Dollar rises today on risk aversion as China raised bank reserve requirement for the second time in a month to cool lending. PBoC announced to increase bank's reserve ratio by by +50 bps effective February 25. This is the second time this year the central bank raised banks' reserve ratios as a means to curb lending. On January 12, PBOC increased banks' reserve ratio for the first time since June 2008 as new loans reached a record of RMB 9.59 trillion in 2009. In January, banks in China lent CNY 1.39T, an amount exceeded the total of 4Q09 loans and represented 19% of the CNY 7.5T target set by the government for 2010. Tamer than expected CPI reading in January, by +1.5% yoy, was viewed as a seasonal factor only and it's believed that underlying inflation pressure is still picking up.

Euro was additionally pressured by disappointing GDP data released today and broke recent lower against dollar. Eurozone Q4 GDP grew merely 0.1%^ qoq versus expectation of 0.3%. Year-over-year contraction came in at -2.1%, below expectation of -1.9%. Eurozone industrial production also disappointed the markets by falling -1.7% mom, -5.0% yoy in December. Euro's weakness is felt across the board as investors are still concerned with fiscal problems in Greece, as well as Spain and Portugal, after EU leaders agreed to a rescue package yesterday but released no details.

Other data released so far saw US retail sales rose more than expected by 0.5% in January with ex-auto sales up 0.6%. Japan households confidence improved to 39.0 in January.

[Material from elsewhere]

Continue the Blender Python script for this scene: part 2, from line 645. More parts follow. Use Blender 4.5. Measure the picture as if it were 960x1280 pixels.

Dollar index resumed recent rally by taking out 80.68 resistance and reached 80.75 so far. Sustained trading above 80.68 should set the stage for further rise towards 82.63 medium term resistance next. On the downside, though, a break below 79.57 resistance will now indicate that a short term top is formed and deeper pull back might then be seen towards 76.60/78.45 support zone before staging another rise.